Material provided ::
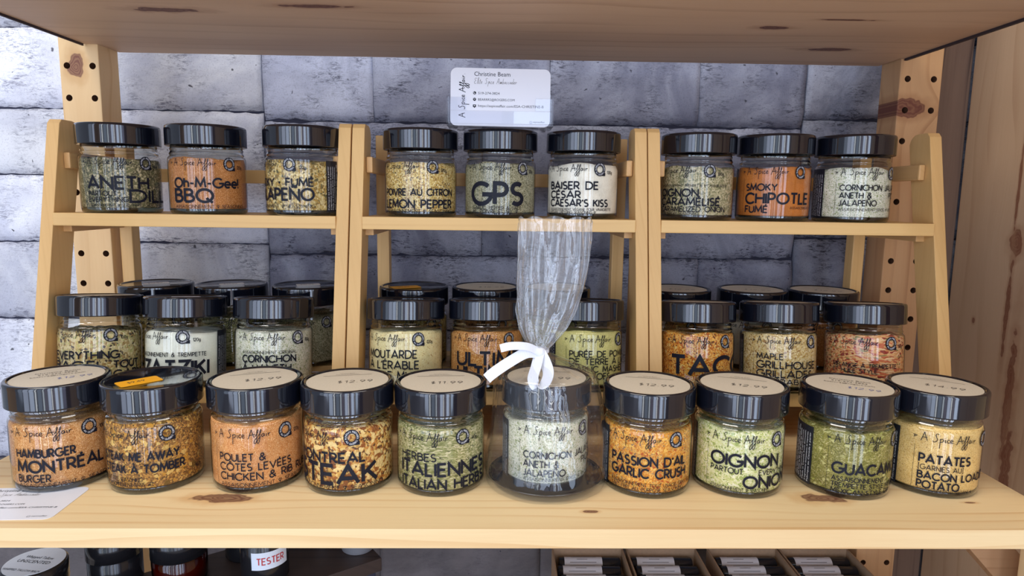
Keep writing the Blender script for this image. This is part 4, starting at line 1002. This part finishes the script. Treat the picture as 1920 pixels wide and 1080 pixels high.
for nm, a in (('holder_base', (-.0475, .0475, -.012, .026, 0, .0016)), ('holder_back', (-.0460, .0460, .0010, .0028, .0016, .0300)), ('holder_front', (-.0460, .0460, -.0118, -.0104, .0016, .0130)),
              ('holder_side', (-.0474, -.0460, -.0110, .0028, .0016, .0255)), ('holder_side', (.0460, .0474, -.0110, .0028, .0016, .0255)), ('holder_lip', (-.0460, -.0300, -.0118, -.0104, .013, .0245)), ('holder_lip', (.0310, .0460, -.0118, -.0104, .013, .0240))):
    box(nm, *a, m_acrylic, hold, .0004)

# ---------------------------------------------------------------- what shows under the lower board
m_amber = glass('amber_glass', (.30, .10, .03), 1.5); m_black_jar = plain('black_jar', (.012, .012, .014), .15)
m_tin = plain('brushed_tin', (.72, .73, .78), .38, .7); m_blue_leg = plain('dark_blue_leg', lin(36, 42, 62), .5)
m_wlabel = plain('white_lid_label', (.70, .76, .84), .5); m_peach = plain('cream_lid_label', lin(206, 182, 160), .5); m_red = plain('red_ink', lin(186, 62, 66), .5)
m_balm = plain('orange_balm', lin(176, 96, 52), .5); m_charc = plain('charcoal_label', lin(96, 88, 86), .6)
ZB = -.3620
bd = Vector((-.114 + .1685, .6225 - .585, 0)).normalized()       # direction along the small platform
bo = Vector((-.1140, .6200, 0)); nrm = Vector((-bd.y, bd.x, 0))
plat = thing('riser_platform', 'dark stained wooden riser with navy legs under the lower board, left', 'riser', (bo.x, bo.y, ZLO))
def onb(s, d, z): q = bo - bd * s + nrm * d; return Vector((q.x, q.y, z))
def obox(name, s0, s1, d0, d1, z0, z1, mat, parent, base, bev=.001):
    bm = bmesh.new(); vs = []
    for s in (s0, s1):
        for d in (d0, d1):
            for z in (z0, z1): vs.append(bm.verts.new(onb(s, d, z) - base))
    for f in ((0, 1, 3, 2), (4, 6, 7, 5), (0, 4, 5, 1), (2, 3, 7, 6), (0, 2, 6, 4), (1, 5, 7, 3)): bm.faces.new([vs[i] for i in f])
    return bm_obj(name, bm, mat, parent, bev)
pb = Vector((bo.x, bo.y, ZLO))
obox('platform_top', 0, .30, 0, .105, ZB - .014, ZB, m_dark_wood, plat, pb)
for s in (.004, .27):
    for d in (.006, .082): obox('leg', s, s + .022, d, d + .018, ZLO, ZB - .014, m_blue_leg, plat, pb)
def pot(x, y, z, r, h, lid_h, body, label, lid_label=None, name='cream_jar', texts=(), fill=None, rotz=-8):
    t = thing(name, label, 'jar', (x, y, z), 0, 'cosmetic jars under the lower board')
    v, f = lathe([(0, 0), (r * .92, 0), (r * .97, .002), (r * .97, h - lid_h - .002), (r * .90, h - lid_h)], 48); mk('jar_body', v, f, body, t, True)
    if fill:
        v, f = lathe([(0, .002), (r * .9, .002), (r * .9, h - lid_h - .006), (0, h - lid_h - .005)], 40); mk('balm', v, f, fill, t, True)
    v, f = lathe([(r * .9, h - lid_h), (r, h - lid_h), (r, h - .0015), (r - .0015, h), (0, h)], 56); ld = mk('lid', v, f, m_black_jar, t, True)
    if lid_label:
        v, f = lathe([(0, h + .0003), (r * .93, h + .0003), (r * .93, h)], 48); mk('lid_label', v, f, lid_label, ld)
        a = rad(rotz); fn = lambda u, w: (u * cos(a) - w * sin(a), u * sin(a) + w * cos(a), h + .0005)
        for tx, vv, sz, w in texts: small_text(tx, ld, fn, 0, vv, sz, m_ink, centre=True, W=w)
    return t
def hit(px, py, zc):
    q = (RIGHT * ((px - 960) / 1226.) + UP * ((540 - py) / 1226.) + FWD) * zc; return q
def pot_at(s, d): q = onb(s, d, 0); return q.x, q.y
HL = -.3157
pot(-.3960, .5340, ZB - .0005, .0245, ZB * -1 + HL + .0005, .018, m_black_jar, 'low black jar with a round white lid label reading UNSCENTED, far left under the board', m_wlabel,
    texts=(('Whipped Tallow', .0045, .0052, .026), ('UNSCENTED', -.0025, .0060, .030), ('WHIPPED TALLOW BALM', -.0150, .0040, .034)))
pot(-.3560, .5810, ZB, .0235, .0462, .018, m_black_jar, 'black jar right behind the UNSCENTED one, peach lid label barely showing', m_peach)
pot(-.2985, .5860, ZB, .0250, .0465, .020, m_amber, 'amber jar with cream lid label and black cap, third from left under the board', m_peach, fill=m_balm, texts=(('WHIPPED TALLOW', -.0170, .0042, .030),))
pot(-.2520, .6300, ZB, .0215, .0465, .018, m_black_jar, 'plain dark jar between the amber jar and the TESTER jar')
tj = pot(-.2200, .5900, ZB, .0225, .0600, .020, m_black_jar, 'dark jar wearing a small white sticker with red TESTER lettering')
q = Ink(); q.quad(-.0175, .0175, .0175, .0345, .002); aT = math.atan2(-.59, .22) + rad(14)
def bt(r): return lambda u, v: (r * cos(aT + u / .0218), r * sin(aT + u / .0218), v)
st = q.build('tester_sticker', m_wlabel, tj, bt(.0222)); q = Ink(); q.text('TESTER', -.0125, .0228, .0062, .17, .025); q.build('tester_lettering', m_red, st, bt(.0224))
for x, y, r, lb in ((-.1830, .6520, .0130, 'small silver tin on the dark riser, nearer the TESTER jar'), (-.1420, .6400, .0165, 'silver screw-top tin at the right end of the dark riser')):
    v, f = lathe([(0, 0), (r - .001, 0), (r, .001), (r, .008), (r + .0012, .0085), (r + .0012, .0105), (r, .011), (r + .0012, .0115), (r + .0012, .0185), (r, .020), (0, .020)], 48)
    o = thing('tin', lb, 'tin', (x, y, ZB), 0, 'silver tins on the dark riser'); mk('tin_body', v[:48 * 5 + 1], [g for g in f if max(g) <= 48 * 5], m_tin, o, True)
    v2, f2 = lathe([(r, .0100), (r + .0012, .0105), (r + .0012, .0185), (r, .020), (0, .020)], 48); mk('tin_lid', v2, f2, m_tin, o, True)
# kraft boxes with rows of lip balm tubes
def kraft_board(name, c1, c2):
    N = NT(name); g = N.n('ShaderNodeNewGeometry'); f = N.noise(g.outputs['Position'], 300, 3)
    N.l(N.mix(f, c1, c2), N.b.inputs['Base Color']); N.b.inputs['Roughness'].default_value = .8; return N.m
m_kbox = kraft_board('kraft_card', lin(150, 122, 96), lin(172, 142, 112))
m_paper = plain('paper_label', (.62, .60, .62), .55); m_tube = plain('black_tube', (.012, .013, .018), .2)
m_redp = plain('dusty_red_print', lin(150, 70, 64), .6)
bx = [(.0660, .1480), (.1515, .2330), (.2460, .3275), (.3295, .4110)]
pos_w = ['left end', 'second from left', 'third from left', 'right end']
for i, (x0, x1) in enumerate(bx):
    t = thing('display_box', 'open kraft card box of black tubes under the board, ' + ['leftmost of four', 'second of four from the left', 'third of four from the left', 'rightmost of four'][i], 'box', ((x0 + x1) / 2, .66, ZLO), 0, 'kraft boxes of balm tubes')
    o_ = ((x0 + x1) / 2, .66, ZLO); y0, y1, z1, w = .585, .706, -.4000, .0016
    box('box_base', x0, x1, y0, y1, ZLO, ZLO + w, m_kbox, t, 0, o_)
    box('box_insert', x0 + w, x1 - w, y0 + w, y1 - w, ZLO + w, -.4205, m_kbox, t, 0, o_)
    box('box_back', x0, x1, y1 - w, y1, ZLO + w, z1, m_kbox, t, 0, o_); box('box_front', x0, x1, y0, y0 + w, ZLO + w, z1 - .018, m_kbox, t, 0, o_)
    box('box_side', x0, x0 + w, y0 + w, y1 - w, ZLO + w, z1, m_kbox, t, 0, o_); box('box_side', x1 - w, x1, y0 + w, y1 - w, ZLO + w, z1, m_kbox, t, 0, o_)
    for k in range(4):
        ln = x1 - x0 - .012; r = .0078; yy = y1 - .0125 - k * .0178; zz = -.4125
        sk = [(.001, .06), (-.002, -.02), (.0, -.04), (.001, .05)][(i + k) % 4]
        order = ['rearmost', 'second from the back', 'third from the back', 'nearest'][k]
        tb = thing('balm_tube', f'black tube with white wrap label, {order} in the ' + ['leftmost', 'second', 'third', 'rightmost'][i] + ' kraft box', 'tube', ((x0 + x1) / 2 + sk[0], yy, zz), rad(0), 'balm tubes in kraft boxes')
        v, f = lathe([(0, -ln / 2), (r - .001, -ln / 2), (r, -ln / 2 + .001), (r, ln / 2 - .001), (r - .001, ln / 2), (0, ln / 2)], 28)
        b_ = mk('tube_body', [(z_, x_, y_) for x_, y_, z_ in v], f, m_tube, tb, True)
        l0, l1 = -ln / 2 + .006 + .003 * sk[1], ln / 2 - .021
        q = Ink(); q.quad(-r * 1.45, l0, r * 1.45, l1, .0012)
        rr = r + .0003; wf = lambda R2: (lambda u, v_: (v_, -R2 * sin(u / r), R2 * cos(u / r)))
        lab = q.build('tube_label', m_paper, tb, wf(rr))
        ti = Ink()
        def tt(u, v_, ww, mat=None): ti.stroke([(u, v_), (u, v_ + ww)], .00028)
        for a_, (s0, wd) in enumerate(((.012, .016), (.005, .034), (.008, .028), (.014, .012), (.006, .030))): tt(-.008 + a_ * .0035, l0 + s0, min(wd, l1 - l0 - s0 - .003))
        ti.build('tube_print', m_charc, lab, wf(rr + .0002))
    # second layer beneath, seen only as dark ends
tag(box('filler_card', .045, .0640, .640, .648, ZLO, -.412, plain('rust_card', lin(120, 82, 66), .8), None, .0005), 'narrow rust-brown card standing beside the leftmost kraft box', 'card')
t = thing('dark_bottle', 'slim black bottle at the far left edge behind the UNSCENTED jar', 'bottle', (-.5150, .6500, -.58))
v, f = lathe([(0, 0), (.015, 0), (.016, .002), (.016, .12), (.010, .13), (.010, .138), (.0115, .139), (.0115, .16), (0, .161)], 32); mk('bottle_body', v, f, m_black_jar, t, True)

Exercise instructions :: Begin at the first line of the material and copy each line exactly through the one containing "box(nm, *a, m_acrylic, hold, .0004)". Omit pictures.

Exercise result ::
Keep writing the Blender script for this image. This is part 4, starting at line 1002. This part finishes the script. Treat the picture as 1920 pixels wide and 1080 pixels high.
for nm, a in (('holder_base', (-.0475, .0475, -.012, .026, 0, .0016)), ('holder_back', (-.0460, .0460, .0010, .0028, .0016, .0300)), ('holder_front', (-.0460, .0460, -.0118, -.0104, .0016, .0130)),
              ('holder_side', (-.0474, -.0460, -.0110, .0028, .0016, .0255)), ('holder_side', (.0460, .0474, -.0110, .0028, .0016, .0255)), ('holder_lip', (-.0460, -.0300, -.0118, -.0104, .013, .0245)), ('holder_lip', (.0310, .0460, -.0118, -.0104, .013, .0240))):
    box(nm, *a, m_acrylic, hold, .0004)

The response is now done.